--- COLLECTED DATA ---

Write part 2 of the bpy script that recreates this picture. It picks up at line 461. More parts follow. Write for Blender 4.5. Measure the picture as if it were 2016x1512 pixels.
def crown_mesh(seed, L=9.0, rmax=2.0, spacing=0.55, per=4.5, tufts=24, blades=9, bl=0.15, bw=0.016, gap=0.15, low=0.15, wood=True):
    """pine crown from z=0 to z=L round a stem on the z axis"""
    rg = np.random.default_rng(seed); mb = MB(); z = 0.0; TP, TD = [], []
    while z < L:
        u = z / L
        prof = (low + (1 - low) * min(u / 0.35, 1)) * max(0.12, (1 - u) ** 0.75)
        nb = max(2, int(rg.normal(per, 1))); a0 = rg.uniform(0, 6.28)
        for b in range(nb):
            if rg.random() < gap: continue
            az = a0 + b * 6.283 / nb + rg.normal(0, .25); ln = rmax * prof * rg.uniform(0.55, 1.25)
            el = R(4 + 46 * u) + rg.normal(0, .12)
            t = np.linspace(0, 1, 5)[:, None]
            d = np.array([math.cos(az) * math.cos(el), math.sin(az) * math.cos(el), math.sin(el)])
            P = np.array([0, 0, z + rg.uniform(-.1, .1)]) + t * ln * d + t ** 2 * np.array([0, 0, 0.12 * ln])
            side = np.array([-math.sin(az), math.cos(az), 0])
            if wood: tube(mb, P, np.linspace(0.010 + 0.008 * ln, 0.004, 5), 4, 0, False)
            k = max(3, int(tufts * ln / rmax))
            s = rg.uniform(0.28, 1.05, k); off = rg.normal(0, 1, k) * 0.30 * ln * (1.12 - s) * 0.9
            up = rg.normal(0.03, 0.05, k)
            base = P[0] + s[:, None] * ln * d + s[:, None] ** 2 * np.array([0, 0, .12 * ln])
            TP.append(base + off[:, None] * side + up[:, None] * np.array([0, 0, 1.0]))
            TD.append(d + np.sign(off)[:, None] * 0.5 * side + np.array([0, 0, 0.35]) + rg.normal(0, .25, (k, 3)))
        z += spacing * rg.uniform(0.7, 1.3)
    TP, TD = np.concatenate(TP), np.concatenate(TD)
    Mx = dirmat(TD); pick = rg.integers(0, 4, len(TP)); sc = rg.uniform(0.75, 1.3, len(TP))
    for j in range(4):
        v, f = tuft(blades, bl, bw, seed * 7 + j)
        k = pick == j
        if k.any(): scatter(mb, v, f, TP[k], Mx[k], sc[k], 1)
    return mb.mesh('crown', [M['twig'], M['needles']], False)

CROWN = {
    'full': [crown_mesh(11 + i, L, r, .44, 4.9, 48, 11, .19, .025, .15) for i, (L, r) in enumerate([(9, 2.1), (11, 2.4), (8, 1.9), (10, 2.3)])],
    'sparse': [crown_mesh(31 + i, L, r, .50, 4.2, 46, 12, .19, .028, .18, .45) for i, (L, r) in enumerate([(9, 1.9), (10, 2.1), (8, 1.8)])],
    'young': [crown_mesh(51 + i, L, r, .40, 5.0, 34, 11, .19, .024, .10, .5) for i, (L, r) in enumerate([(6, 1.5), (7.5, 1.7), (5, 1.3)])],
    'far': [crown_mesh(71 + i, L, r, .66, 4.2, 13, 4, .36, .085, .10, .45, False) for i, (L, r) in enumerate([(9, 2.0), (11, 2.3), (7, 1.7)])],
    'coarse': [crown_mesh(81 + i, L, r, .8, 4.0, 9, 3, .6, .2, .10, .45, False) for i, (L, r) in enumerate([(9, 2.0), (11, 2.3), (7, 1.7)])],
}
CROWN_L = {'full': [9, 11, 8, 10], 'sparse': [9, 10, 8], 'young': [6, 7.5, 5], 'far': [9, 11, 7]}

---

= TO BE DONE =
Please output the entire listing exactly as it stands.

= WRITTEN SOLUTION =
Write part 2 of the bpy script that recreates this picture. It picks up at line 461. More parts follow. Write for Blender 4.5. Measure the picture as if it were 2016x1512 pixels.
def crown_mesh(seed, L=9.0, rmax=2.0, spacing=0.55, per=4.5, tufts=24, blades=9, bl=0.15, bw=0.016, gap=0.15, low=0.15, wood=True):
    """pine crown from z=0 to z=L round a stem on the z axis"""
    rg = np.random.default_rng(seed); mb = MB(); z = 0.0; TP, TD = [], []
    while z < L:
        u = z / L
        prof = (low + (1 - low) * min(u / 0.35, 1)) * max(0.12, (1 - u) ** 0.75)
        nb = max(2, int(rg.normal(per, 1))); a0 = rg.uniform(0, 6.28)
        for b in range(nb):
            if rg.random() < gap: continue
            az = a0 + b * 6.283 / nb + rg.normal(0, .25); ln = rmax * prof * rg.uniform(0.55, 1.25)
            el = R(4 + 46 * u) + rg.normal(0, .12)
            t = np.linspace(0, 1, 5)[:, None]
            d = np.array([math.cos(az) * math.cos(el), math.sin(az) * math.cos(el), math.sin(el)])
            P = np.array([0, 0, z + rg.uniform(-.1, .1)]) + t * ln * d + t ** 2 * np.array([0, 0, 0.12 * ln])
            side = np.array([-math.sin(az), math.cos(az), 0])
            if wood: tube(mb, P, np.linspace(0.010 + 0.008 * ln, 0.004, 5), 4, 0, False)
            k = max(3, int(tufts * ln / rmax))
            s = rg.uniform(0.28, 1.05, k); off = rg.normal(0, 1, k) * 0.30 * ln * (1.12 - s) * 0.9
            up = rg.normal(0.03, 0.05, k)
            base = P[0] + s[:, None] * ln * d + s[:, None] ** 2 * np.array([0, 0, .12 * ln])
            TP.append(base + off[:, None] * side + up[:, None] * np.array([0, 0, 1.0]))
            TD.append(d + np.sign(off)[:, None] * 0.5 * side + np.array([0, 0, 0.35]) + rg.normal(0, .25, (k, 3)))
        z += spacing * rg.uniform(0.7, 1.3)
    TP, TD = np.concatenate(TP), np.concatenate(TD)
    Mx = dirmat(TD); pick = rg.integers(0, 4, len(TP)); sc = rg.uniform(0.75, 1.3, len(TP))
    for j in range(4):
        v, f = tuft(blades, bl, bw, seed * 7 + j)
        k = pick == j
        if k.any(): scatter(mb, v, f, TP[k], Mx[k], sc[k], 1)
    return mb.mesh('crown', [M['twig'], M['needles']], False)

CROWN = {
    'full': [crown_mesh(11 + i, L, r, .44, 4.9, 48, 11, .19, .025, .15) for i, (L, r) in enumerate([(9, 2.1), (11, 2.4), (8, 1.9), (10, 2.3)])],
    'sparse': [crown_mesh(31 + i, L, r, .50, 4.2, 46, 12, .19, .028, .18, .45) for i, (L, r) in enumerate([(9, 1.9), (10, 2.1), (8, 1.8)])],
    'young': [crown_mesh(51 + i, L, r, .40, 5.0, 34, 11, .19, .024, .10, .5) for i, (L, r) in enumerate([(6, 1.5), (7.5, 1.7), (5, 1.3)])],
    'far': [crown_mesh(71 + i, L, r, .66, 4.2, 13, 4, .36, .085, .10, .45, False) for i, (L, r) in enumerate([(9, 2.0), (11, 2.3), (7, 1.7)])],
    'coarse': [crown_mesh(81 + i, L, r, .8, 4.0, 9, 3, .6, .2, .10, .45, False) for i, (L, r) in enumerate([(9, 2.0), (11, 2.3), (7, 1.7)])],
}
CROWN_L = {'full': [9, 11, 8, 10], 'sparse': [9, 10, 8], 'young': [6, 7.5, 5], 'far': [9, 11, 7]}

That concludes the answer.